Why you need cast iron skillets

My well-loved cast iron skillet.

My well-loved cast iron skillet.

Why would I take time out of my day to write about cast iron skillets? Because they're awesome on so many levels. In an age of disposable everything, cast iron skillets are evergreen.

All of my cast iron skillets are made by Lodge Cast Iron. I'm a fan. No they didn't pay me to say that. Regardless of the fact that I take care of my skillets with the same attention as I would use to take care of baby birds, these cast iron skillets are perfect from the get-go. They're pre-seasoned so you don't have to worry about building that all-important nonstick surface yourself. They also stand up to the test of time.
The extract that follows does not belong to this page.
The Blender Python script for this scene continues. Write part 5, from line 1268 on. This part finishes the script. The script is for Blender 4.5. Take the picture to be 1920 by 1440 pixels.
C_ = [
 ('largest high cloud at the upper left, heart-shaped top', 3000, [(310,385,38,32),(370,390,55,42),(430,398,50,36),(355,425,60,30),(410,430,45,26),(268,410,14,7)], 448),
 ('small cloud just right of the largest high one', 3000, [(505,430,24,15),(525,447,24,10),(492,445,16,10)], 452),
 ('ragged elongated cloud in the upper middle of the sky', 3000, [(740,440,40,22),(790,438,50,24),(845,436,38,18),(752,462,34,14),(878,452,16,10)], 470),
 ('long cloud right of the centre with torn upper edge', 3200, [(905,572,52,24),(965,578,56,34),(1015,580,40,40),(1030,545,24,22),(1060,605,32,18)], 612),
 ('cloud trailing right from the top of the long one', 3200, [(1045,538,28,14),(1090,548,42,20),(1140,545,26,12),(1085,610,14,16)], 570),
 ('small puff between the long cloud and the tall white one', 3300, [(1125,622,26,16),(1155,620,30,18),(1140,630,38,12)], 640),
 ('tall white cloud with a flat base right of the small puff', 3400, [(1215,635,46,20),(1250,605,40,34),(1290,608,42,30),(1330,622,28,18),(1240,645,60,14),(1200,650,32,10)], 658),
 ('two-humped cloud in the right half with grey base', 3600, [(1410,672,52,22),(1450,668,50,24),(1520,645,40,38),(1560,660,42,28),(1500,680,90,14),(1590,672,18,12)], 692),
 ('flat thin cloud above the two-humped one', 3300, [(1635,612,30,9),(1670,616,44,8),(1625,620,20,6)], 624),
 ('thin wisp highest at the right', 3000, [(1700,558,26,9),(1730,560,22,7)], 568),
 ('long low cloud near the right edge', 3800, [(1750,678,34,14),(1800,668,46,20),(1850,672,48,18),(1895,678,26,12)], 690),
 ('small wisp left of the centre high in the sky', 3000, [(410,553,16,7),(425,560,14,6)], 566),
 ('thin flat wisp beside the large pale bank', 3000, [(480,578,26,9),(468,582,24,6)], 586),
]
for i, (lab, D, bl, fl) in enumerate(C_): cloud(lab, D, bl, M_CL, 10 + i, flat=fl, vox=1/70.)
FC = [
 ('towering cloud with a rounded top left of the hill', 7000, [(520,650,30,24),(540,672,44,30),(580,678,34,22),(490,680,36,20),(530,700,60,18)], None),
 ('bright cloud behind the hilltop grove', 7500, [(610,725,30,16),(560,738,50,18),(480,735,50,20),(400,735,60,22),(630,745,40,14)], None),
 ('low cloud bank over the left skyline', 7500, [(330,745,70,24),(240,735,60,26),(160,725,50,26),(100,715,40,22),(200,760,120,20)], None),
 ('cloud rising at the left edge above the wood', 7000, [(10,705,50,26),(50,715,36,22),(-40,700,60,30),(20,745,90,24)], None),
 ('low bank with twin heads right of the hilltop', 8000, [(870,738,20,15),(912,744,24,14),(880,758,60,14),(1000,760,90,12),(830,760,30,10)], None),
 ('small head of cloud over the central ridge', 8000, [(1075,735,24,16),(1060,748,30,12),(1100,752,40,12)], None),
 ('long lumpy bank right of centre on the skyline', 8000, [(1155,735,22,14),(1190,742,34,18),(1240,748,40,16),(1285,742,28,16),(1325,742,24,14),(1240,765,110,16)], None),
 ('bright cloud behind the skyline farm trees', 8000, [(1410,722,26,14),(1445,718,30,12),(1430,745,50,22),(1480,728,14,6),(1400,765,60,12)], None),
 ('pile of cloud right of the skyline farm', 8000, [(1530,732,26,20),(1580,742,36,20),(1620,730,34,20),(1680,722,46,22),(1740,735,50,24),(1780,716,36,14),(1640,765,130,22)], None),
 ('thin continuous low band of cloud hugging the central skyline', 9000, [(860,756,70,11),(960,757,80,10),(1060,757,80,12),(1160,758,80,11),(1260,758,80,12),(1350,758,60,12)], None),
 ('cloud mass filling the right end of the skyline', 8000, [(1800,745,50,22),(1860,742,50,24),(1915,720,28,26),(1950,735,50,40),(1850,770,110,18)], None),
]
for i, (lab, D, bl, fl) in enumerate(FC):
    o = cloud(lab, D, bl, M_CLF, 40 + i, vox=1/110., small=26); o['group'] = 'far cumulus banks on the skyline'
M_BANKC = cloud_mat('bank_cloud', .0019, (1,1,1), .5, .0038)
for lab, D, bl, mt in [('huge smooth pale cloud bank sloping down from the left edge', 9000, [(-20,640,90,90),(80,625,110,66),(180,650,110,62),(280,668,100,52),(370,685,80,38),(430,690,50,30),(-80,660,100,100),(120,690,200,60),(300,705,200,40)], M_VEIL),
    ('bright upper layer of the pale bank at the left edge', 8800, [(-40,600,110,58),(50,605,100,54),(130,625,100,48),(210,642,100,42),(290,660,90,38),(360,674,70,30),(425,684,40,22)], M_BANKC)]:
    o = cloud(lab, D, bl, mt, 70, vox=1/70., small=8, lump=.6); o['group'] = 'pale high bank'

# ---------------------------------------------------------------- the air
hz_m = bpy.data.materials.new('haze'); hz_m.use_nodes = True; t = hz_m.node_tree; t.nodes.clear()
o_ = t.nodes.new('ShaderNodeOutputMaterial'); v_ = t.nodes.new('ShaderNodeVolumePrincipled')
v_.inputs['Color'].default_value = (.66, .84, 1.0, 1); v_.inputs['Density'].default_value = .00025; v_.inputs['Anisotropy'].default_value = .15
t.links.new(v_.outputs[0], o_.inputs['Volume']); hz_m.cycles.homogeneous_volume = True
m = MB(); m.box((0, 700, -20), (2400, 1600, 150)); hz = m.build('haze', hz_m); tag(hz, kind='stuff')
How many products in your house were built to last generations? Exactly. Not very many. Heck, if your house burns down, these skillets will probably still be salvageable!

Two cast iron skillets part of a growing collection.

Two cast iron skillets part of a growing collection.

Cooking with cast iron is where it gets fun. Heat, even intense heat, is evenly distributed, making every part of the skillet equally effective. Food, in particular meat, forms a nice crust by attaching just enough to the bottom of the skillet. If you want a dark, brown sear on something, use cast iron. It's a necessary tool when cooking from these books which all have to do with the theme of fire and food (I own all of these...I'm a bit obsessed) : Seven FiresMallmann on Fire, Around The Fire and Cooking With Fire.

But Pat, you say, I'm intimidated by the work needed to take care of these things. Aren't they super finicky? Yes and no. I know there are a million ressources to answer this question. See Mr. Lopez-Alt's take on the question and the first episode of the first season of the indispensable Good Eats. But here's what I do :

1. As soon as stuff comes out of the pan, add water. It will sputter everywhere but don't worry about that ;

2. With a wooden spoon, scrape off everything that got stuck to the bottom of the skillet ;

3. Empty the water and clean as you would anything else. Yes. I use soap and water ;

4. Return skillet to the stovetop and heat until it's screamingly hot. Add a tablespoon or so of peanut oil and rub all over the inside of the skillet.

I used to skip steps 3 and 4. I'd just wipe off any food bits with a paper towel and stuff the skillet in the drawer. I'd sometimes use kosher salt and a paper towel to grind off stubborn bits. But the method mentioned above works great for me with the last step assuring a well-maintained surface. Plus, my skillets are actually clean.